People living in the areas where ‘grease devils’ operate do not sleep at night; instead they patrol their villages to assure security to their fellow human beings. The children are unable to engage in their studies as they lack peace of mind. In this climate it is the women who suffer most.

It is rather unfortunate that people in the North and East areas who suffered a heavy toll due to the war during the last 30 years, have to face fear and oppression again.

The occurrence of such events is extremely detrimental to the whole country now that it is journeying towards peace and justice, and specially to the people living in those parts of the country.

Strangely these incidents were reported to have occurred in the high security zone. The villagers report that when people attempted to capture the ‘Grease Yakas’, who had been operating in their villages, they had run into the army camps for refuge. It was also reported that whenever the ‘Grease Yakas’ appeared and the security forces failed to arrest them or take control over them, people became restless and even violent. This is a very natural reaction.

Undoubtedly the security forces have the responsibility to intervene in such circumstances to control the reaction of the people if it goes to extremes. After all haven’t the security forces acquired and developed special skills and even experience to do so ?

But these same security forces have no right to enter the houses at the middle of the night and assault and even break the legs and necks of the occupants. Unfortunately that is what has happened and that was no doubt a violation of human rights.

Against such a background it sounds strange that those in authority say that the story of ‘grease devil’ is merely a myth and a conspiracy of the LTTE sympathizers and the Tamil diaspora intended to drive away the security forces from the North.

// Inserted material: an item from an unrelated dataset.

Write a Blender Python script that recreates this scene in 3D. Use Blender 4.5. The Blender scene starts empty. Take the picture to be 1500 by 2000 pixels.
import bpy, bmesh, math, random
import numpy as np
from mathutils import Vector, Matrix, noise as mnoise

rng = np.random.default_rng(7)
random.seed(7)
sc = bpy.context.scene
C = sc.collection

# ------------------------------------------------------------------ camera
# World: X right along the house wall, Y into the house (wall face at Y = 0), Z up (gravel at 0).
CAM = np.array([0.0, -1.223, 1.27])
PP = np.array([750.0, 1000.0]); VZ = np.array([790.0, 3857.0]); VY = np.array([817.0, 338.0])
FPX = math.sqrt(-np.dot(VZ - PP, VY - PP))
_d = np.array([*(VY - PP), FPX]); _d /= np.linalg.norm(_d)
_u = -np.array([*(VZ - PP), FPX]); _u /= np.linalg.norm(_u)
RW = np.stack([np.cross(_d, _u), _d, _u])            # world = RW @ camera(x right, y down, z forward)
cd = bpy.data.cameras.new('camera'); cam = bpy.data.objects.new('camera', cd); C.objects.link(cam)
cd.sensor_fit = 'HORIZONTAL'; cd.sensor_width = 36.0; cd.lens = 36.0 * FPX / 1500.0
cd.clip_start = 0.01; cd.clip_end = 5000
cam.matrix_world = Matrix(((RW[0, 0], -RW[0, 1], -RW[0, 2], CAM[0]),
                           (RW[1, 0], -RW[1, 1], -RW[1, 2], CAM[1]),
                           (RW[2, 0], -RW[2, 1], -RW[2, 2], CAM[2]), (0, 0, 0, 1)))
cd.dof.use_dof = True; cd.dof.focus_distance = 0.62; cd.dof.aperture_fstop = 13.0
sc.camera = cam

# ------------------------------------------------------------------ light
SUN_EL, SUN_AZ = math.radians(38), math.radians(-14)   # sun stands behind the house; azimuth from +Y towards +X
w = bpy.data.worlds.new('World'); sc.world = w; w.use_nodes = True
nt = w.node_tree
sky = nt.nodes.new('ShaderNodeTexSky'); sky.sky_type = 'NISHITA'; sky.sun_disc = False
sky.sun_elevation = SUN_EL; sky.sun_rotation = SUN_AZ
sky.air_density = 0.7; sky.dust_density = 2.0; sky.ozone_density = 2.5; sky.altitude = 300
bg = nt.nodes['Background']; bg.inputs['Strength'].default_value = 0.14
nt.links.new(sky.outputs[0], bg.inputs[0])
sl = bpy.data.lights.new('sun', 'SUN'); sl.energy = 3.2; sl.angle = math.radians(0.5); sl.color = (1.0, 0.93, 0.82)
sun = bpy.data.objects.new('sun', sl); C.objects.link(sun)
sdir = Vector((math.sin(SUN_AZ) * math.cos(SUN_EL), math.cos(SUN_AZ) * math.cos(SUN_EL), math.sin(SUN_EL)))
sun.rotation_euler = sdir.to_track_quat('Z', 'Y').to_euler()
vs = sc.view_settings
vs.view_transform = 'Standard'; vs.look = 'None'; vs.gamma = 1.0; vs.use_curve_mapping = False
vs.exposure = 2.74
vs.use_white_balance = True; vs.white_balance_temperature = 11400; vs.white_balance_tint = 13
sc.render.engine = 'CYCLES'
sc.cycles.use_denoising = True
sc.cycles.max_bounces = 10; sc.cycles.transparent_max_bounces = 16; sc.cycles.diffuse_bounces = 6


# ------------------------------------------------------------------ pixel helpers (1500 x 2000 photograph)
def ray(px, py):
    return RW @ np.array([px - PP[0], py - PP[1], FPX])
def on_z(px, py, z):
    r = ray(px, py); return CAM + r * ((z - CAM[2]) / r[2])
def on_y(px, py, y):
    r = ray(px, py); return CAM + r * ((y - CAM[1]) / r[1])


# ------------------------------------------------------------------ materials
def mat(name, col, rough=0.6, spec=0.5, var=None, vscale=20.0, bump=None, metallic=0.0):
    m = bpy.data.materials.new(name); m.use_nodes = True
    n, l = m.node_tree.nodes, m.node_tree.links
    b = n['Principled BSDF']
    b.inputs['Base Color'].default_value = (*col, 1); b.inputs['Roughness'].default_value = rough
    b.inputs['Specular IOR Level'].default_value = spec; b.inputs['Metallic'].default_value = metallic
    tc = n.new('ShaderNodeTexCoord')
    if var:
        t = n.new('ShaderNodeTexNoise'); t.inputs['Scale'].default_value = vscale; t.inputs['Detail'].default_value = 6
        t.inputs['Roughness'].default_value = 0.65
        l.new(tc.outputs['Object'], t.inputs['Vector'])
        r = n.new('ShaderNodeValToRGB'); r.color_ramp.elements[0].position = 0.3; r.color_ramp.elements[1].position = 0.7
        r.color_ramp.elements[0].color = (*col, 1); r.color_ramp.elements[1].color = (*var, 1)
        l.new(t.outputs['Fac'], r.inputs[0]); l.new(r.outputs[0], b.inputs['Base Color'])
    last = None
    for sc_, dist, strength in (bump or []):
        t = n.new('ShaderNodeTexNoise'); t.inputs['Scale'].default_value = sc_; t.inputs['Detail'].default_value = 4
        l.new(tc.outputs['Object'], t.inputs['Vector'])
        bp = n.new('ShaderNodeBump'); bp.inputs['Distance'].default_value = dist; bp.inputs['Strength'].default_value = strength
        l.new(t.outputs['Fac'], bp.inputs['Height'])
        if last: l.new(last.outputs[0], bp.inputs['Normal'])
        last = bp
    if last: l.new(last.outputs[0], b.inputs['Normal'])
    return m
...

Such a puerile response will bring no relief to the people who have really experienced the attacks of the ‘grease devils’.

After these incidents have been reported, the soldiers are often seen again patrolling on the streets supposedly to control the ‘grease devils’. This scene has its negative impact on the civilians, increasing their fear and suspicion.

However it is the government that has the abiliy and the responsibility to indentify the culprits who pose as ‘grease devils’ and provide security to the fear stricken people.

We as the Christian Solidarity Movement wish that the government would undertake that responsibility unreservedly and fulfill it without fail.